Uri Heitner

Uri Heitner is a publicist and educator and a senior researcher at the Shamir Institute for Research.

A confederation can work

Ever since the 2000 Camp David Summit, the diplomatic agenda has centered on the two-state solution. At that summit, then-Prime Minister Ehud Barak abandoned the Labor party's path, ignored the Israeli national consensus and bypassed the red lines laid out by late Prime Minister Yitzhak Rabin.

Leapfrogging even the dovish Meretz party and left-wing group Peace Now, Barak presented a framework based upon the June 4, 1967 borders, with some small territorial exchanges. He offered an independent Palestinian state with its capital in Jerusalem, along with the Jordan Valley.

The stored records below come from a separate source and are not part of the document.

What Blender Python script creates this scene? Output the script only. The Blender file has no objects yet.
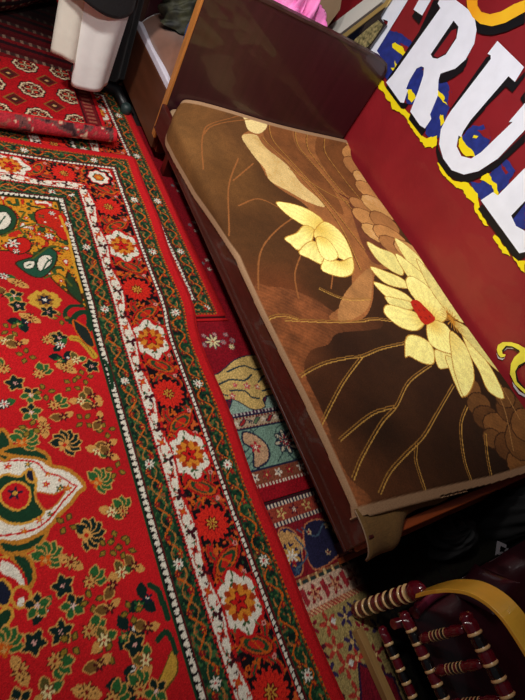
import bpy, bmesh, math, random
import numpy as np
random.seed(7); rng = np.random.default_rng(7)
scn = bpy.context.scene
COL = scn.collection
PI = math.pi

# ------------------------------------------------------------------ camera maths
CM = np.array([[0.8080865887573826, -0.3758615749953188, 0.4535682324772043],
               [-0.06533811861943783, -0.8224214658510198, -0.565114026336927],
               [0.5854288986083018, 0.42702577082595267, -0.6891458450319299]])
EYE = np.array([0.0, 0.0, 1.4]); FPX = 490.0
def at(px, py, axis, val):
    d = CM.T @ np.array([px-262.5, py-350.0, FPX])
    return EYE + (val-EYE[axis])/d[axis]*d
def fl(pts, z=0.0): return [tuple(at(x, y, 2, z)[:2]) for x, y in pts]

# ------------------------------------------------------------------ helpers
def lin(c):
    c = np.asarray(c, float)/255.0
    return np.where(c <= 0.04045, c/12.92, ((c+0.055)/1.055)**2.4)
def tag(o, label=None, cat=None, group=None, kind=None):
    if label: o['label'] = label
    if cat: o['category'] = cat
    if group: o['group'] = group
    if kind: o['kind'] = kind
    return o
def empty(name, loc, label=None, cat=None, group=None):
    o = bpy.data.objects.new(name, None); COL.objects.link(o); o.location = loc
    o.empty_display_size = .05
    return tag(o, label, cat, group)
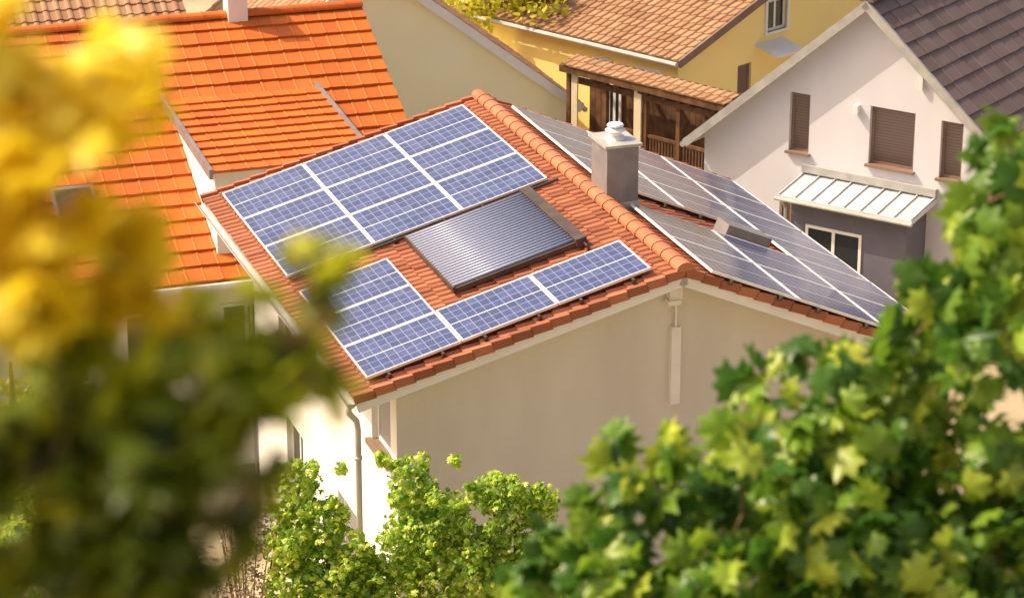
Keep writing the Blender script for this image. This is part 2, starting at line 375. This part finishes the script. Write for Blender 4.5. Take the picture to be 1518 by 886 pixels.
a=Acc(); a.box(OR,gR,-bR,Z,-1.35,1.6,0.001,bd,-1,3.3); a.done('bay_walls',M['darkgrey'],hR)
window(hR,OR-bR*bd,gR,-bR,-.95,.5,1.0,2.75,'glass',False,'bay_door')
a=Acc()
q=lambda s,t,z:OR+gR*s-bR*t+Z*z
s0,s1,dd=-1.6,1.85,1.25
a.add([q(s0,-.0,3.62),q(s1,.0,3.62),q(s1,dd,3.40),q(s0,dd,3.40),q(s0,.0,3.5),q(s1,.0,3.5),q(s1,dd,3.31),q(s0,dd,3.31)],[(0,3,2,1),(4,5,6,7),(3,7,6,2),(0,4,7,3),(1,2,6,5),(0,1,5,4)])
for i in range(9):
    s=s0+.02+i*(s1-s0-.07)/8
    a.add([q(s,.02,3.622),q(s+.03,.02,3.622),q(s+.03,dd-.01,3.402),q(s,dd-.01,3.402),q(s,.02,3.66),q(s+.03,.02,3.66),q(s+.03,dd-.01,3.44),q(s,dd-.01,3.44)],[(4,5,6,7),(0,4,7,3),(1,2,6,5),(3,7,6,2)])
a.done('bay_roof',M['canopy'],hR)
a=Acc(); a.box(OR,gR,-bR,Z,s0,s1,.002,.12,3.66,3.84); a.tube([q(s0-.03,dd+.05,3.33),q(s1+.03,dd+.05,3.33)],.05,8); a.tube([q(s0+.1,dd,3.3),q(s0+.12,dd-.2,3.05),q(s0+.12,dd-.2,0)],.035,8); a.done('bay_gutter',M['gutter'],hR)
a=Acc(); a.box(OR,gR,-bR,Z,-.32,-.2,.0,.14,5.28,5.48); a.box(OR,gR,-bR,Z,1.3,1.38,0,.1,6.1,6.5); a.done('wall_lamps',M['trim'],hR)
# orange house left
aL=V(-3.4,62.3,7.82); TLh=.48
hL=empty('orange_roof_house'); c=math.hypot(1,TLh)
Df=(-u-Z*TLh)/c; Nf=np.cross(v,Df); Nf*=np.sign(Nf[2]); Db=(u-Z*TLh)/c; Nb=np.cross(v,Db); Nb*=np.sign(Nb[2])
lefL=13.
oL=aL-v*lefL
tiles('roof_tiles_front',oL,v,Df,lefL,7.35*c,.36,.46,.014,.055,M['tile_orange'],hL,False)
tiles('roof_tiles_back',oL,v,Db,lefL,5.5*c,.36,.46,.014,.055,M['tile_orange'],hL,False)
ridge_tiles('ridge_tiles',oL+Z*.02,v,lefL,M['tile_orange'],hL,.12,.4,1.05)
a=Acc()
for D,N,l in ((Df,Nf,7.35*c),(Db,Nb,5.5*c)):
    a.box(oL,v,D,N,.02,lefL-.02,.02,l-.03,-.15,-.02)
a.done('roof_deck',M['tile_orange'],hL)
a=Acc()
for s in (.4,lefL-.3):
    a.poly([oL*V(1,1,0)+v*s-u*t+Z*z for t,z in ((6.8,-1),(-5,-1),(-5,7.82-5*TLh-.14),(0,7.68),(6.8,7.82-6.8*TLh-.14))])
a.poly([oL*V(1,1,0)+v*s-u*6.8+Z*z for s,z in ((.4,-1),(lefL-.3,-1),(lefL-.3,4.41),(.4,4.41))])
a.done('walls',M['white'],hL)
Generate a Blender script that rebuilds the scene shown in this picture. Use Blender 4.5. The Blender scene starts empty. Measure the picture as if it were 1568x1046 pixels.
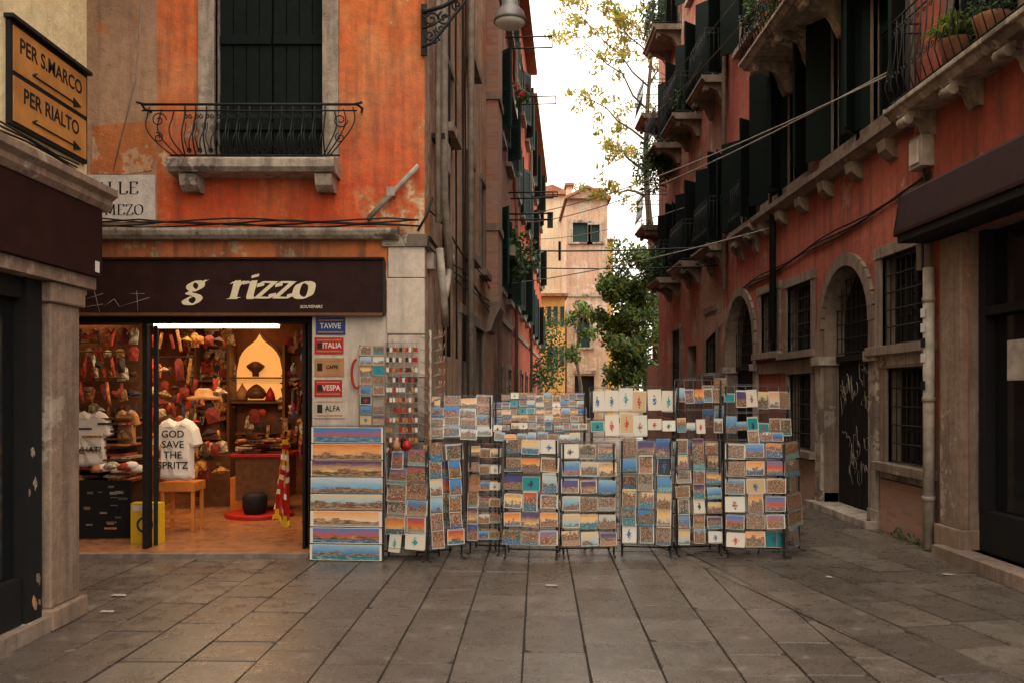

Although the Palestinians rejected his offer, choosing instead to embark on a murderous terrorist rampage, Barak's proposal continues to serve as the basis for peace talks in any future scenario. It was his proposal that served as the basis for the Clinton Parameters, the guidelines for a permanent status agreement proposed by former U.S. President Bill Clinton, former Prime Minister Ehud Olmert's 2008 peace offer to the Palestinian Authority, as well as former U.S. Secretary of State John Kerry's attempts to make peace between the government of Prime Minister Benjamin Netanyahu and the Palestinian Authority.

In all the years that followed the Oslo Accords, including during the Second Intifada and Israel's unilateral disengagement from the Gaza Strip in 2005, Barak's proposal has remained the only plan on the table. But the Israeli public is divided on this plan. Opponents of the plan feel no need to find an alternative; it was enough for them to witness how reality has shattered the idea of a two-state solution. Proponents of the plan feel no need to re-examine it; they are comfortable in the role of the "righteous" minority that accuses Israel of recalcitrance.

If one were to rely on the word of Palestinian Authority President Mahmoud Abbas, and there is reason to doubt its credibility, the current U.S. administration is now re-examining the idea of a confederation, as a framework for finding a solution to the Israeli-Palestinian conflict. The very fact this discussion is even taking place breathes new life into diplomatic efforts that have centered for far too long on a failed solution.

Yet the term "Palestinian-Jordanian confederation" is vague and given to conflicting interpretations. If the goal is to establish a Palestinian state on the 1949 borders that will later become part of a confederation with Jordan, then this framework offers no real solution to the risks posed by a two-state solution.

The idea floated by Abbas of a confederation that also includes Israel is also crazy, as it is aimed at creating a political entity in which the Jews are the minority. The transitional conditions of such a confederation would allow for the realization of the "right" of return and drown Israel in millions of Palestinians.

But if the discussion manages to break through the conceptual trap of two states between the river and the sea, a confederation may turn out to be a welcome solution. If the framework entails a reasonable territorial compromise, in which areas populated by Palestinians in Judea and Samaria, and not all of the territory in its entirety, belong to a demilitarized Palestinian state that is not in a confederation with Jordan, it will be possible to restart negotiations. If Palestinian refugees are able to resettle in and become citizens of Jordan, which has already granted citizenship to Palestinian refugees inside its territory, and if Israel gets to keep the Jordan Valley, the Judean Desert, an undivided Jerusalem and the settlement blocs, it may finally be possible to imagine a fitting, "out-of-the-box" ideological alternative to the two-state solution.